** DATA FOR PROCESSING **
--------------------------------------------------
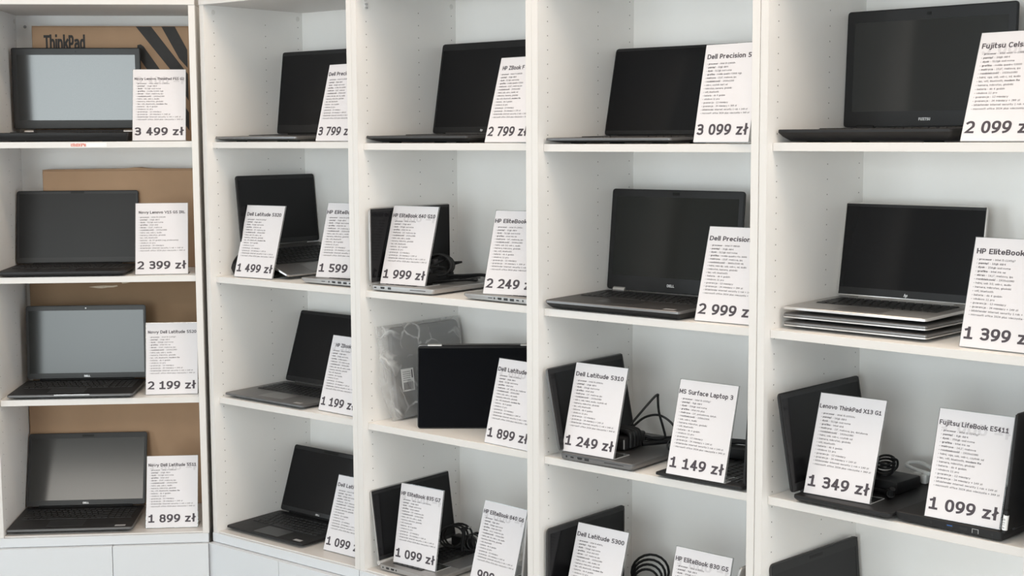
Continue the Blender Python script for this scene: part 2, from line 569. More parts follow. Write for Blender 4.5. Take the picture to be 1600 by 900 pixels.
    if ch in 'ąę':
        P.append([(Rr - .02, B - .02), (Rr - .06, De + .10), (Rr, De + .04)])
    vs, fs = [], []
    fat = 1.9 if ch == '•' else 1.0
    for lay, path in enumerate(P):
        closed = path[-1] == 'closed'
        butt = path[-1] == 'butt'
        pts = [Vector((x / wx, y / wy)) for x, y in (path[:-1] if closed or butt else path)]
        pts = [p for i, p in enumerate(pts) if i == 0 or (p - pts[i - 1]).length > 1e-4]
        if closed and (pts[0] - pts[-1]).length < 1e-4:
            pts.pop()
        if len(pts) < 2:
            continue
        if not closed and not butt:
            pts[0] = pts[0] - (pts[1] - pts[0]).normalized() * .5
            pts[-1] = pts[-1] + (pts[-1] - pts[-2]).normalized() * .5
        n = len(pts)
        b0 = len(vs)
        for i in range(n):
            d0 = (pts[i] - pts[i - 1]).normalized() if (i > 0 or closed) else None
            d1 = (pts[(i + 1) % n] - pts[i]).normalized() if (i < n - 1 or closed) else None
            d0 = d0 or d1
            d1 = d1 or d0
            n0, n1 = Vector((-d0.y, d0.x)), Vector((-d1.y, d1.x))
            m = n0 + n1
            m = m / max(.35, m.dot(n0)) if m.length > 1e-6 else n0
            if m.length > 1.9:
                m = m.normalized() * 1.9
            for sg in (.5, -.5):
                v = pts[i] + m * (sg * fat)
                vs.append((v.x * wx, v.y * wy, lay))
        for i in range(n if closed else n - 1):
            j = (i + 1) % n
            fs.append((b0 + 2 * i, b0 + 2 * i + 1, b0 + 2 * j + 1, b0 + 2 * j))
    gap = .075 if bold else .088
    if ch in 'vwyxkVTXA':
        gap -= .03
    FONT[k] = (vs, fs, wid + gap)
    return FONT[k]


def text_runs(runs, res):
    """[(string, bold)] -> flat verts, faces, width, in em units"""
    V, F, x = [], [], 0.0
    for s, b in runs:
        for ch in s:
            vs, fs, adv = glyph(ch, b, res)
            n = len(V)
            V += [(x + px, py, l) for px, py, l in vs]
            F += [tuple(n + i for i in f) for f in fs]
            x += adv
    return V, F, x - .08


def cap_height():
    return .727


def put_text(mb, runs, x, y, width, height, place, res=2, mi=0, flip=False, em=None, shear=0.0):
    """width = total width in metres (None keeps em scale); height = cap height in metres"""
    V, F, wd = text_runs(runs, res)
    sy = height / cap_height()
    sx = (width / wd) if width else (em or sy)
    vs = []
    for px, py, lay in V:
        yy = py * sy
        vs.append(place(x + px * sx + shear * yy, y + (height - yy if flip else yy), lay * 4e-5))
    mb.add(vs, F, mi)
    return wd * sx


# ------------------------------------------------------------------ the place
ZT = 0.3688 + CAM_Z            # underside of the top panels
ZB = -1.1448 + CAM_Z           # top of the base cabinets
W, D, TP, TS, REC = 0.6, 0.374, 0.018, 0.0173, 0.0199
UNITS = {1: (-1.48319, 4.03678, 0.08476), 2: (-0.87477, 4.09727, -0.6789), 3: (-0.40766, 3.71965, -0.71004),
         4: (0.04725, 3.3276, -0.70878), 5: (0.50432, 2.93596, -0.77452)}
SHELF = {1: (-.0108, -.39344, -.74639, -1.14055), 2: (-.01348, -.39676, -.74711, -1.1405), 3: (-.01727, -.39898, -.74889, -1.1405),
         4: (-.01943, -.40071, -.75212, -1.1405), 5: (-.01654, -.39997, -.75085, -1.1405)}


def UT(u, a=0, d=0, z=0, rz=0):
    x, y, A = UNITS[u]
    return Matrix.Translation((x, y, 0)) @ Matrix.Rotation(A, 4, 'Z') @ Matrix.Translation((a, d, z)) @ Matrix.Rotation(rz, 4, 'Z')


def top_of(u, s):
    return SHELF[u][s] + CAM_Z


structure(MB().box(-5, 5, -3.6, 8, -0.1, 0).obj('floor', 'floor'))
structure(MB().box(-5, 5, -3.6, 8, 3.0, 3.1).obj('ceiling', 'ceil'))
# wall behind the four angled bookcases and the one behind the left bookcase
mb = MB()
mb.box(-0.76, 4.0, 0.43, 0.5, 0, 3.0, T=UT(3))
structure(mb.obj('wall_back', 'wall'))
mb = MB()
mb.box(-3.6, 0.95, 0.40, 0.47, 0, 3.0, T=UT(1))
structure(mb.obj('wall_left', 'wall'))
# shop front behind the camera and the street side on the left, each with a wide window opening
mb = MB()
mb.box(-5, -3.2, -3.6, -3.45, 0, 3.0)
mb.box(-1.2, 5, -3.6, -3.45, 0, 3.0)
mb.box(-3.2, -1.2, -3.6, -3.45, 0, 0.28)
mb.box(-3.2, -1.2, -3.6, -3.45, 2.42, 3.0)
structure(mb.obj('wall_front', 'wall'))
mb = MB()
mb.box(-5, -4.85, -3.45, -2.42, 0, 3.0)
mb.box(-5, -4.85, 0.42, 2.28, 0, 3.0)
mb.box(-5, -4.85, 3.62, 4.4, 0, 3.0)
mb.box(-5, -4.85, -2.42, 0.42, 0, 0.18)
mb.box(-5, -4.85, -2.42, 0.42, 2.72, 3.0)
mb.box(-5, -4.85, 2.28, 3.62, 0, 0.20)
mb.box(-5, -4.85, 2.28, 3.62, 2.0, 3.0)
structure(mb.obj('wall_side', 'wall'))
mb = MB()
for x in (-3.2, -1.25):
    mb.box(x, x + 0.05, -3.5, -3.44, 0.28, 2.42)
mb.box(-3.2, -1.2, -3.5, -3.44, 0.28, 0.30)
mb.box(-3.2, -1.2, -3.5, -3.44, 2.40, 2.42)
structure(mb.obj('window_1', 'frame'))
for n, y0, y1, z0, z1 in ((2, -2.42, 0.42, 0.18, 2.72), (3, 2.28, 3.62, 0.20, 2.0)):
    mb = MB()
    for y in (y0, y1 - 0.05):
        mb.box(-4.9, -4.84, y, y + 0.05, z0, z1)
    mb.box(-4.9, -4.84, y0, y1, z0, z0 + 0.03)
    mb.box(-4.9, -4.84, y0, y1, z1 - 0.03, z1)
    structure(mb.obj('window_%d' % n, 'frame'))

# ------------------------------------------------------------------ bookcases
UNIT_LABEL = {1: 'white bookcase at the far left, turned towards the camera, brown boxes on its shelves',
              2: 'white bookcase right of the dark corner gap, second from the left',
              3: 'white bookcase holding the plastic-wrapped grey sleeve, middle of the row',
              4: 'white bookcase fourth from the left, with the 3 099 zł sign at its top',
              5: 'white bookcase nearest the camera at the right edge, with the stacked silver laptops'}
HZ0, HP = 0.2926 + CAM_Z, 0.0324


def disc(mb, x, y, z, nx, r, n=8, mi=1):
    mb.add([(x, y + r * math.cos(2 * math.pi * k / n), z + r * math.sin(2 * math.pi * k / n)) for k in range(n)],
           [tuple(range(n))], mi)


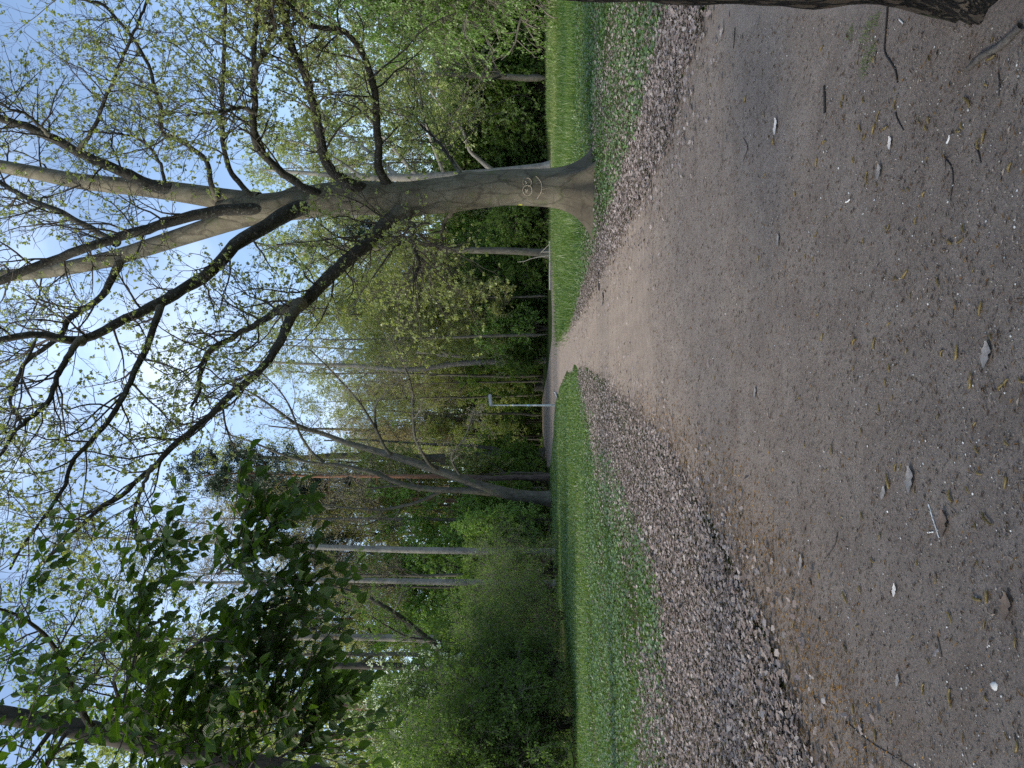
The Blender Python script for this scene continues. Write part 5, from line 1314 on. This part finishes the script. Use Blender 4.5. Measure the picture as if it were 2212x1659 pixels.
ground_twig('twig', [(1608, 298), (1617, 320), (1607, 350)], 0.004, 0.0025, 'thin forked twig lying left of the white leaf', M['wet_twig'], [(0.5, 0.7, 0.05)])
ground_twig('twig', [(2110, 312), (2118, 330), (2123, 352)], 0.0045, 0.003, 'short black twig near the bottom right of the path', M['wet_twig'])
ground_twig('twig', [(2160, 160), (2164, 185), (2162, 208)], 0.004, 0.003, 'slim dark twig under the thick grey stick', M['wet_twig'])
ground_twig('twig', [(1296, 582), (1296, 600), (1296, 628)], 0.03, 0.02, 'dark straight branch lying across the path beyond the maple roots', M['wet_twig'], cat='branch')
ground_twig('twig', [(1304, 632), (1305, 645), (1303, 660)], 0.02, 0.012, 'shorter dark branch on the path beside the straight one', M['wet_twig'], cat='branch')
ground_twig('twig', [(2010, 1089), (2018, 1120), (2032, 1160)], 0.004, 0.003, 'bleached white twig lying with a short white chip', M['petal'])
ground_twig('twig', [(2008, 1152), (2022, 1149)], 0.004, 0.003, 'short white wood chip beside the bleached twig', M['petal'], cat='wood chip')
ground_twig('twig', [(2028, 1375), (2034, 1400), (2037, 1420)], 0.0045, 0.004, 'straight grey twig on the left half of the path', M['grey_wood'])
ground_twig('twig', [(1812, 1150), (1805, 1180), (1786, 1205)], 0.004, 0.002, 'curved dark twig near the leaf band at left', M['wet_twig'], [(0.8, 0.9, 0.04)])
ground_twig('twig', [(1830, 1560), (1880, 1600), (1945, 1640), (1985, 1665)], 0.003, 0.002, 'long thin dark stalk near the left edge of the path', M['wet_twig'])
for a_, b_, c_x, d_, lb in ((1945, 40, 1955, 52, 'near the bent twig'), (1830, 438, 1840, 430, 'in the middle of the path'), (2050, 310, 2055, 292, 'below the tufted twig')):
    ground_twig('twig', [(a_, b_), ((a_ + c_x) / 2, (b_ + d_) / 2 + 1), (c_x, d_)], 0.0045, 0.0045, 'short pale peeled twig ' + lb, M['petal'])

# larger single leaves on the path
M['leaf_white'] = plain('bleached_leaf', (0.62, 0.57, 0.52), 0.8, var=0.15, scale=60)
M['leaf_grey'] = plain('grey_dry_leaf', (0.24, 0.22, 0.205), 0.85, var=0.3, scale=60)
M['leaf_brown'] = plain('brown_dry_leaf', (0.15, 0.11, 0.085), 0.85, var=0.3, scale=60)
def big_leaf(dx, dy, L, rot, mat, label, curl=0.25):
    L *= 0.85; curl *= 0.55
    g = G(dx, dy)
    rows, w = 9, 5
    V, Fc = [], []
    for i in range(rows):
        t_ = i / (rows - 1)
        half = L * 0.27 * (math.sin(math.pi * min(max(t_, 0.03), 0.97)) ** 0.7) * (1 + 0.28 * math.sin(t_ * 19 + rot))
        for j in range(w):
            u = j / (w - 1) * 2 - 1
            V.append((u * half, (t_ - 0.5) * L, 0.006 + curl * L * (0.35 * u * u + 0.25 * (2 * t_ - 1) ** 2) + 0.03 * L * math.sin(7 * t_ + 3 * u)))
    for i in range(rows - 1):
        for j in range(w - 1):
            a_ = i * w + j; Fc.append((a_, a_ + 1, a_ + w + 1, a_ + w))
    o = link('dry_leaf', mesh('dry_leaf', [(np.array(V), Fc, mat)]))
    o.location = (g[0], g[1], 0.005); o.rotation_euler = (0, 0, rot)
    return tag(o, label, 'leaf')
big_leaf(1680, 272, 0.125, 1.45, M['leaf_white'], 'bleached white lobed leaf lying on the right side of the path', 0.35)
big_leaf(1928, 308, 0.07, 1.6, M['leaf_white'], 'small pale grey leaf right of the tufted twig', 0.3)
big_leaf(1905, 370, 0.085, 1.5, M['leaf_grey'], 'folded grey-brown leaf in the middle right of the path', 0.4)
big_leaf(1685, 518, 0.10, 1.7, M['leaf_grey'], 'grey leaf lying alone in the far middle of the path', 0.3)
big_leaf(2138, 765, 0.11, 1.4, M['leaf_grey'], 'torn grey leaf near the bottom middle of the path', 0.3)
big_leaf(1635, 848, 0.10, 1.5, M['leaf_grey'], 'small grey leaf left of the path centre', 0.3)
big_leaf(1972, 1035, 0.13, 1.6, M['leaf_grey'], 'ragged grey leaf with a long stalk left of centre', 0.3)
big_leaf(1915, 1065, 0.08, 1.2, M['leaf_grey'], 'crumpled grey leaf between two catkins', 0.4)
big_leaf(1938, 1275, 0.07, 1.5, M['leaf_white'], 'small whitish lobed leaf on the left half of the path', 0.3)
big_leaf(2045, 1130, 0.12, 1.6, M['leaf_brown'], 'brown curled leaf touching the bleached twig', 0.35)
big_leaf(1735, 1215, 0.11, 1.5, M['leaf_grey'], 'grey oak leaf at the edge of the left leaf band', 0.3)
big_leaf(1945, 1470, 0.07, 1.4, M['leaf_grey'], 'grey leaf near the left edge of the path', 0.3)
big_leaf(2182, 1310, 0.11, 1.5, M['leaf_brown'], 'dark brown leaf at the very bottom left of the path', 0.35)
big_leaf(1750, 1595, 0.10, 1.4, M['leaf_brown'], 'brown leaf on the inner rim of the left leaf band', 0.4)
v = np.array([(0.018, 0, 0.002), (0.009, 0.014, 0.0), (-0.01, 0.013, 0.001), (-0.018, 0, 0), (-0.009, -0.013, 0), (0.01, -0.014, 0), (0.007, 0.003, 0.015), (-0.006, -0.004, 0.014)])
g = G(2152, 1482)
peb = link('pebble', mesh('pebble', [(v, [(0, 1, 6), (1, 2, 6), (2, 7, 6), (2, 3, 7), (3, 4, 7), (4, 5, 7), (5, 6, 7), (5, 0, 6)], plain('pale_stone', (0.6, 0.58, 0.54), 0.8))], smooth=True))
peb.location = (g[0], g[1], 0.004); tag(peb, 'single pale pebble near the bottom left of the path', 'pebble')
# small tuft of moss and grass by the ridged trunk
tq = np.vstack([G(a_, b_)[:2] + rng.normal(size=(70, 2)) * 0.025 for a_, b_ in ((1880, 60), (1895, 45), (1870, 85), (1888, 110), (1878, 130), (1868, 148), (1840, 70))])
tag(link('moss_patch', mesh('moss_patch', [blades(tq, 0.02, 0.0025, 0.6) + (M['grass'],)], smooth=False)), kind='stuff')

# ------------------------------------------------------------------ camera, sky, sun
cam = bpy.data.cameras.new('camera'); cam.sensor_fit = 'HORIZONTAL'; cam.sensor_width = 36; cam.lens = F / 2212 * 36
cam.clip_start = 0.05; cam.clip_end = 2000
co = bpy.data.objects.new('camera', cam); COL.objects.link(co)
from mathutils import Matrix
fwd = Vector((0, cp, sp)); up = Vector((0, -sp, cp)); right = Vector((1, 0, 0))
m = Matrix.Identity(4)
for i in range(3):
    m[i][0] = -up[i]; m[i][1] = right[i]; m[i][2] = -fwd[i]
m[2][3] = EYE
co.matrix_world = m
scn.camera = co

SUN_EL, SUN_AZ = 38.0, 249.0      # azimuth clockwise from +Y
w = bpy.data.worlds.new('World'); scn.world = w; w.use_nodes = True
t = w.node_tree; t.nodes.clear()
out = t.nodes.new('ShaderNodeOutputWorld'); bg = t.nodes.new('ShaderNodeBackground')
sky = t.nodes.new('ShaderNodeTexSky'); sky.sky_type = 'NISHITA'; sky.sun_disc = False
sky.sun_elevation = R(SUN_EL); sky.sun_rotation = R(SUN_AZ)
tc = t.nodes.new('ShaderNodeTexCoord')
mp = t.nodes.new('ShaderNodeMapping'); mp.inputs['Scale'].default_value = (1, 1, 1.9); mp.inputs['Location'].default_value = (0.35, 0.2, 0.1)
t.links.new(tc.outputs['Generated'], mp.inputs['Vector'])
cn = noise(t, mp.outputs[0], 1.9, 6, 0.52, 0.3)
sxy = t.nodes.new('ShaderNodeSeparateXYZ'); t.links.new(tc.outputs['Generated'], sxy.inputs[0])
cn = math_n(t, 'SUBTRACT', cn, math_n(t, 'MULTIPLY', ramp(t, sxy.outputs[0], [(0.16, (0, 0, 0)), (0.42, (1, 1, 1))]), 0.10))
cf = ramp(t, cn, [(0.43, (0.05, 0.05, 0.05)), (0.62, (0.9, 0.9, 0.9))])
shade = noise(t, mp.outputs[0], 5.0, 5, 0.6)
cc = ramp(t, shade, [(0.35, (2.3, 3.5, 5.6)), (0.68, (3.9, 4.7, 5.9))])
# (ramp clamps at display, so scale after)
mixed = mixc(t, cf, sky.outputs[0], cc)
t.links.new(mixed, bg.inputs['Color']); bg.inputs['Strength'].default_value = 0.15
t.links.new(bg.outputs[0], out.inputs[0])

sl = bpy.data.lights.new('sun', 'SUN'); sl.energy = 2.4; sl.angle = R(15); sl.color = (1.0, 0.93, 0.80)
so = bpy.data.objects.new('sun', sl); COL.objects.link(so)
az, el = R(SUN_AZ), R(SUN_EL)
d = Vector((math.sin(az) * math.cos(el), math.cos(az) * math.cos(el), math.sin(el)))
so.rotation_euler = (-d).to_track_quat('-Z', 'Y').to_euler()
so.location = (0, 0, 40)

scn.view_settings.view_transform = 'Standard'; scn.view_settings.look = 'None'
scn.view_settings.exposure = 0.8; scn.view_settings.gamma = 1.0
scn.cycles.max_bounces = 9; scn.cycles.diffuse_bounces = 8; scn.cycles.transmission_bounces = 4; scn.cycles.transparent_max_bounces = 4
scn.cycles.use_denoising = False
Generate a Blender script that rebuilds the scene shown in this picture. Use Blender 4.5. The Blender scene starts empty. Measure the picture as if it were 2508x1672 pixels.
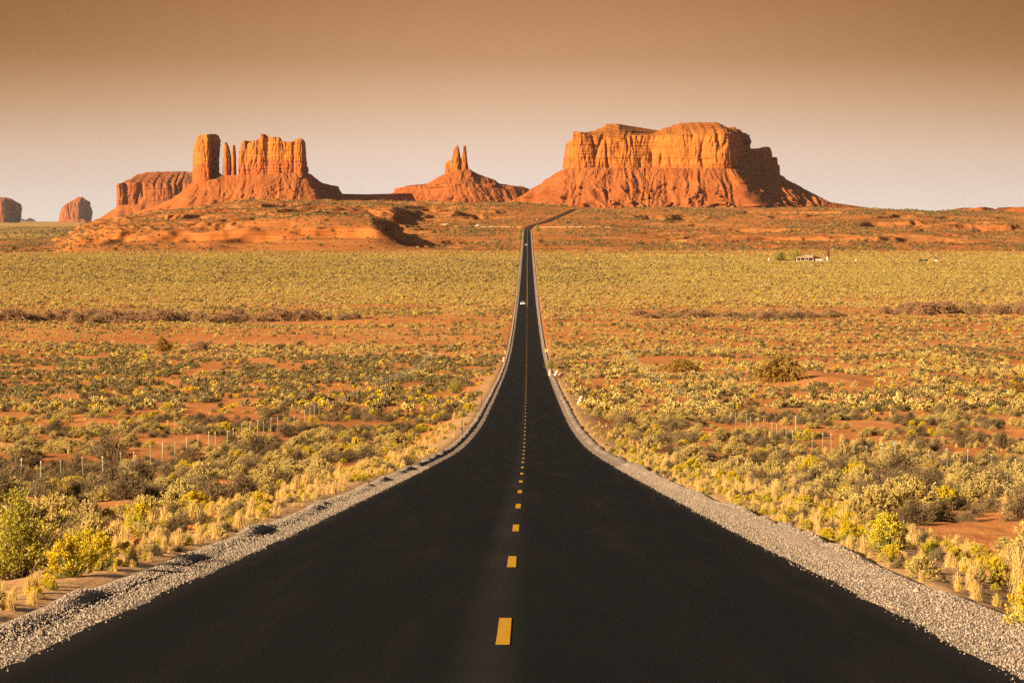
--------------------------------------------------
** STATED TASK **
Count the lines in the material above where the string "scene" appears, then state only that count.

** ANSWER TO THE PROBLEM **
3